Since that time, we’ve had a front row seat to Ayayi’s ascendence from a relatively unknown, raw and scrawny guard who transformed himself into a complete basketball player whose highlights should be played at youth basketball camps for years to come.

Ayayi has been the poster child for patience and development. He took a redshirt his first year in Spokane during the 2017-18 season and toiled behind the scenes with new transfer arrival Brandon Clarke while their recruiting classmate in Corey Kispert claimed a spot in the starting lineup as a freshman (what a recruiting class that was). Ayayi played only sparingly during the following campaign (128 minutes total) as Clarke helped take the Zags to the Elite 8 before departing early as a first round pick in the NBA Draft. But Ayayi’s time was coming.

With a completely revamped backcourt at the start of the 2019-20 season, highlighted by a pair of transfers in Ryan Woolridge and Admon Gilder who were still transitioning into Gonzaga’s scheme, Ayayi came up big for the coaching staff and announced his arrival to the college basketball world with eye-catching performances (highlighted by the 21 point, 12 rebound performance against Southern Miss at the Battle 4 Atlantis) underscored by an incredible knack for always being in the right place at the right time.

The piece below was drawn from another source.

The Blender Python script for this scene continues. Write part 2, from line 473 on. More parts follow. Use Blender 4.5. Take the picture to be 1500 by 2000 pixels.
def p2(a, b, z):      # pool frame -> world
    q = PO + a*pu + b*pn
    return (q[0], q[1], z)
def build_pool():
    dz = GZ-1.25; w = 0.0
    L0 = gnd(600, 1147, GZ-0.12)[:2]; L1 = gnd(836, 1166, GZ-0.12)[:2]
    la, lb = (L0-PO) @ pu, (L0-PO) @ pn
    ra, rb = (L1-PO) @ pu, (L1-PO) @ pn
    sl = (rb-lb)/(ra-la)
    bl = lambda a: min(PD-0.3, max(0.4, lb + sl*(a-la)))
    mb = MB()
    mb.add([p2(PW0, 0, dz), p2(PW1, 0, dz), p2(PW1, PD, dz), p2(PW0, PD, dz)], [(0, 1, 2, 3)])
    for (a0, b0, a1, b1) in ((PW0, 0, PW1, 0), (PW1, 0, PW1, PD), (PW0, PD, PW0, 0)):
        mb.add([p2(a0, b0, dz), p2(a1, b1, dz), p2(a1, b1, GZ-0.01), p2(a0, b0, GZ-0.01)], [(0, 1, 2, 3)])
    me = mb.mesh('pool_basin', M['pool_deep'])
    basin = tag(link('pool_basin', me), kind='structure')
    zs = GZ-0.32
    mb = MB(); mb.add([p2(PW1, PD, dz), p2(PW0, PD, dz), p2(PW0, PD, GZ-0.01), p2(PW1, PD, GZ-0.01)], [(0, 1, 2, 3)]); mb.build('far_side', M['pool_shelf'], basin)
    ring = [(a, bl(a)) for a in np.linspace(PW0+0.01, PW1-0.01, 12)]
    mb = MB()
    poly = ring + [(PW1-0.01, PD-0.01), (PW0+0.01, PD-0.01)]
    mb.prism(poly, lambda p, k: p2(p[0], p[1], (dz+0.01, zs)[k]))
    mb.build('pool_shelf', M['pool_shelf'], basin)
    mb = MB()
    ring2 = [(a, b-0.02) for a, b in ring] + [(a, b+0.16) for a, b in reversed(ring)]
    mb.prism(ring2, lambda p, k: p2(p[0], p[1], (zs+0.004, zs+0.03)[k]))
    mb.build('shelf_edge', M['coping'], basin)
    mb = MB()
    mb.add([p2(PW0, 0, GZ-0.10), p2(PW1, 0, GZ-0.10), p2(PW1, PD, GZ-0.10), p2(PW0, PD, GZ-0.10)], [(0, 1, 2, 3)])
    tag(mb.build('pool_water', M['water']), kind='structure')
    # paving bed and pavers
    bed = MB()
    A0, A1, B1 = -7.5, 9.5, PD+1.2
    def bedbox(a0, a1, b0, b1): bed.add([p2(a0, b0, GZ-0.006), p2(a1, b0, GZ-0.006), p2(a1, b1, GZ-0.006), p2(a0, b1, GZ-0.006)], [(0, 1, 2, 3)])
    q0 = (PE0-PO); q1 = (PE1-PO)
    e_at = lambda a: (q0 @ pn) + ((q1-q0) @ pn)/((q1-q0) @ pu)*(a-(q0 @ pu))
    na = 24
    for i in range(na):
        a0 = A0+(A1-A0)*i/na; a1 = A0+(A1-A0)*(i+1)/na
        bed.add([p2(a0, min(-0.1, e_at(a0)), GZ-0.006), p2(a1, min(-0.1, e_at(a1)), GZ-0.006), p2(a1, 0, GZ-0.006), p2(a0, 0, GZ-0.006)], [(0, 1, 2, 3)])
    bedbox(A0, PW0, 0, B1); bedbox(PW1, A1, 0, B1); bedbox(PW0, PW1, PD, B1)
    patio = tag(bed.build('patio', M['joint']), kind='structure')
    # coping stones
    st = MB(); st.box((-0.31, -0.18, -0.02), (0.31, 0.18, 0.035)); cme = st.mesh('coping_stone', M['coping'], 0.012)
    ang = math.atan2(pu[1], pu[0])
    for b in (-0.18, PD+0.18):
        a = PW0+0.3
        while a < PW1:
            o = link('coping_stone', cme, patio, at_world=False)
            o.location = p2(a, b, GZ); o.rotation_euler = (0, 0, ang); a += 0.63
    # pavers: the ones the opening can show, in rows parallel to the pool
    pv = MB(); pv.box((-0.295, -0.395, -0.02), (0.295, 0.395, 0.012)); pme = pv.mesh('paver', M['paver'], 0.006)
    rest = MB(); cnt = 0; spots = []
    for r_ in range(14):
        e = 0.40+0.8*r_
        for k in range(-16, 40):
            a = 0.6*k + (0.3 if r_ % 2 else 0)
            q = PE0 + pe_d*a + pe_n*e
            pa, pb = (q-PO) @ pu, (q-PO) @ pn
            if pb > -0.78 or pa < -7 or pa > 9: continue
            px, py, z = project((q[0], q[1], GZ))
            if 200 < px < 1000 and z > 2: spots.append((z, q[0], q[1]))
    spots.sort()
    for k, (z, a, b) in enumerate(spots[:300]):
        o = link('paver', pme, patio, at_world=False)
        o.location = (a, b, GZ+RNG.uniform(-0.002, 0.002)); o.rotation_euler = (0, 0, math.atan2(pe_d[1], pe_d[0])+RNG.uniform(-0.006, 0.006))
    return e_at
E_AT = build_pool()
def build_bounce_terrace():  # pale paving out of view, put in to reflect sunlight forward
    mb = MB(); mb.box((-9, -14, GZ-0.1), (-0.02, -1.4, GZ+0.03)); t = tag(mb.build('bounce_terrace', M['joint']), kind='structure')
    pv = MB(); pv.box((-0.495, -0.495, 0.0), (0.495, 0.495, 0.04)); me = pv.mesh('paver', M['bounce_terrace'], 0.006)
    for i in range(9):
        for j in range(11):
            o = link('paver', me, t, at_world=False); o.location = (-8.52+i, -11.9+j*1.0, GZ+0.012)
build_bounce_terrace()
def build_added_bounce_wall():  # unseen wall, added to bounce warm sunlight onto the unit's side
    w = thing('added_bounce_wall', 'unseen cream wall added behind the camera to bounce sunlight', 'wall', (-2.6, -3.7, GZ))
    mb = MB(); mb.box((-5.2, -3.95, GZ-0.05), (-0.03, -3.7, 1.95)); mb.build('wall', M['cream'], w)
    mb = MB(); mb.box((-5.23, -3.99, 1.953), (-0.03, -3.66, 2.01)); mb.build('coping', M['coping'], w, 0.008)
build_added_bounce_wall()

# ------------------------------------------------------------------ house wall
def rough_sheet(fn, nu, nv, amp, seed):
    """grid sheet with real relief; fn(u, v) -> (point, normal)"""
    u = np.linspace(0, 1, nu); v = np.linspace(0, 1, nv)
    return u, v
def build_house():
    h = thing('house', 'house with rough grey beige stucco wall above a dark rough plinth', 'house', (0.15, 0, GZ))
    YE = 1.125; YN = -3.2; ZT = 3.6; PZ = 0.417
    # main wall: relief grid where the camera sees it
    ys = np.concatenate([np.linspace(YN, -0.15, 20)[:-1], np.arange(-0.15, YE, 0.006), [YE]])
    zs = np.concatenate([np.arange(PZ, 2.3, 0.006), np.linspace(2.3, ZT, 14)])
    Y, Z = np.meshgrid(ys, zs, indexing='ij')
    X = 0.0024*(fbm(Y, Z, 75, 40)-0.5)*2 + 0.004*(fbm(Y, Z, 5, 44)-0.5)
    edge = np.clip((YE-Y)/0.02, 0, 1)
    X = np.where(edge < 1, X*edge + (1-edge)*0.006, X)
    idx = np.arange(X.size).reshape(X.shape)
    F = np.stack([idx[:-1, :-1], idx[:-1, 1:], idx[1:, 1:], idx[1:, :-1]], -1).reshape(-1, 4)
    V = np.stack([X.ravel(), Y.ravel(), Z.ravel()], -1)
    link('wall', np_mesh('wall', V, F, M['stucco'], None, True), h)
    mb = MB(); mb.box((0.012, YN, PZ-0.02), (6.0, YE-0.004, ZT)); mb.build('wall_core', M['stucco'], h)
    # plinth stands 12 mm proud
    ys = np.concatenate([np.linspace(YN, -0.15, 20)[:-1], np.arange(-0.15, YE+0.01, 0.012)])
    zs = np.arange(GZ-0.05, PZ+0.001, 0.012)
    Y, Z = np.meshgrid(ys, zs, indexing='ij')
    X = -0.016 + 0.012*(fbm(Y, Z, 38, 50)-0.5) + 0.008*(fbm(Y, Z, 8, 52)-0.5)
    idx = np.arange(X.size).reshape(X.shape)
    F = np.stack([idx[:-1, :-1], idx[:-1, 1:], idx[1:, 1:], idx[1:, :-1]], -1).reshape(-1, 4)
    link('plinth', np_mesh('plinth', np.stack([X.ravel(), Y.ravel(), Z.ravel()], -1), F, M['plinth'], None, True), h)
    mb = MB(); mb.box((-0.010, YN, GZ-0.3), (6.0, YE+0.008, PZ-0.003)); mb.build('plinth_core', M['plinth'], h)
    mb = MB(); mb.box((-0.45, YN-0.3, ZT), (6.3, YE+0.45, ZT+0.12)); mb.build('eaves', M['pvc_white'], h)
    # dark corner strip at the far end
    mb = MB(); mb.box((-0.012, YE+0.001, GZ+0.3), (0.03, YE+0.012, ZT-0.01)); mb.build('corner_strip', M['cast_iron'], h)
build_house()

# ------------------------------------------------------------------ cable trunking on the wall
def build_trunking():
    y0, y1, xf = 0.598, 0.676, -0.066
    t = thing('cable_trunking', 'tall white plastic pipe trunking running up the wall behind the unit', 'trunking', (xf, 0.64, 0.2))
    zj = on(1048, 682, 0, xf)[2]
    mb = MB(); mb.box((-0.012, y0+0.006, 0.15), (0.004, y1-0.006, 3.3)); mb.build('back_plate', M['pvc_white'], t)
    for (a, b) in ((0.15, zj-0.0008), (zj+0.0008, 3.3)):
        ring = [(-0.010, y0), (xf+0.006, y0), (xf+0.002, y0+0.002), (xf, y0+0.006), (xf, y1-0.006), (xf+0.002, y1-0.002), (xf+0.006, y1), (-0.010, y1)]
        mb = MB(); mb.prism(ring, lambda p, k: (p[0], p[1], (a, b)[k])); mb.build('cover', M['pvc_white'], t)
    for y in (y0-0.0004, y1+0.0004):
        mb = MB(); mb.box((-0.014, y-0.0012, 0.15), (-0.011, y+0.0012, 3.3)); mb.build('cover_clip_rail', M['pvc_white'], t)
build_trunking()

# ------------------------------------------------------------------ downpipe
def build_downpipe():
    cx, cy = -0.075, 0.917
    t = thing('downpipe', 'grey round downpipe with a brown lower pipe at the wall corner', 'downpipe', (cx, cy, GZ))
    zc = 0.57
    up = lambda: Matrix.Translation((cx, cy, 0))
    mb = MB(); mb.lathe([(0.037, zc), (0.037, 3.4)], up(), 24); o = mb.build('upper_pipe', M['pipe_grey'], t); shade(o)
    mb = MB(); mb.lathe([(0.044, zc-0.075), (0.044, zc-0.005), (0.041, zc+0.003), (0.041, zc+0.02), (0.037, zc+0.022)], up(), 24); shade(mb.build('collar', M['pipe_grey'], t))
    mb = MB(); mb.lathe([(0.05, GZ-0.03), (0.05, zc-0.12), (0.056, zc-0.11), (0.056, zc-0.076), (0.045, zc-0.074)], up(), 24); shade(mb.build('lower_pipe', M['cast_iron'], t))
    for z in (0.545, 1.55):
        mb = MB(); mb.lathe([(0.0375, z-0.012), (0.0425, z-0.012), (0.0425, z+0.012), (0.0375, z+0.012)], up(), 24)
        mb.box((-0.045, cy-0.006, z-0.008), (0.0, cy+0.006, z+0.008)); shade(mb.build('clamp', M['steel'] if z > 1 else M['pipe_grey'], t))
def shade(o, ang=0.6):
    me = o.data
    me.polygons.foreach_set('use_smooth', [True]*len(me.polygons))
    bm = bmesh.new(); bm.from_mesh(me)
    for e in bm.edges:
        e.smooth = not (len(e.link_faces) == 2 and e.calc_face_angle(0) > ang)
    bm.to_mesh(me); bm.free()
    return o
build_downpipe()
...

After Mark Few moved Ayayi into the starting lineup on December 4, 2019 following the first month of that season, Gonzaga only lost two games (@BYU and last week’s national championship) during his tenure as a starter. In his second career start, Ayayi drained a three in the dying seconds to seal a win on the road against rival Washington.

Ayayi just always seems to make the right play at the right time. That Ayayi and winning go hand in hand is no coincidence—Josh Perkins recently commented that Ayayi’s squad had a knack for winning more often than not when the coaches split up the team for scrimmages—as he excelled in all the little details that turn good teams into great ones.

I have not come across many athletes in college basketball who were able to affect the game in so many ways while doing most of their damage without dominating the ball. His off-ball movement and reading of the game consistently jump off the screen when you turn on a GU game, but what often goes unnoticed is how much easier Ayayi makes the game for everyone else on his team. That’s a rare and invaluable gift.

Ayayi’s unselfish and do-everything approach to basketball seems to have been tailor made to playing at Gonzaga. To watch the Zags is to watch beautiful, free-flowing basketball where the ball is shared and no one cares who gets credit. In so many ways, those principles are the foundation of Ayayi’s game, and in retrospect, it is wholly unsurprising that he thrived in a Gonzaga uniform.

In a program that has claimed countless successes over the years with its player development machine, it’s no small compliment for Mark Few to name Ayayi as one of Gonzaga’s greatest development stories. That Ayayi earned that recognition after both he and Few had their doubts about whether he would ever be good enough to play for Gonzaga during his early days with the program is a testament to the countless hours of work he put in behind the scenes during the two seasons when he was mostly a name on the team roster, and the enduring self-belief required to make it at a program that has risen to the elite of college basketball.

Because of that belief, we had the privilege of watching Joel Ayayi play some truly wonderful basketball at Gonzaga. It was a great four years, and when we look back on his time in Spokane, Ayayi should always be remembered as the consummate Zag and the ultimate winner.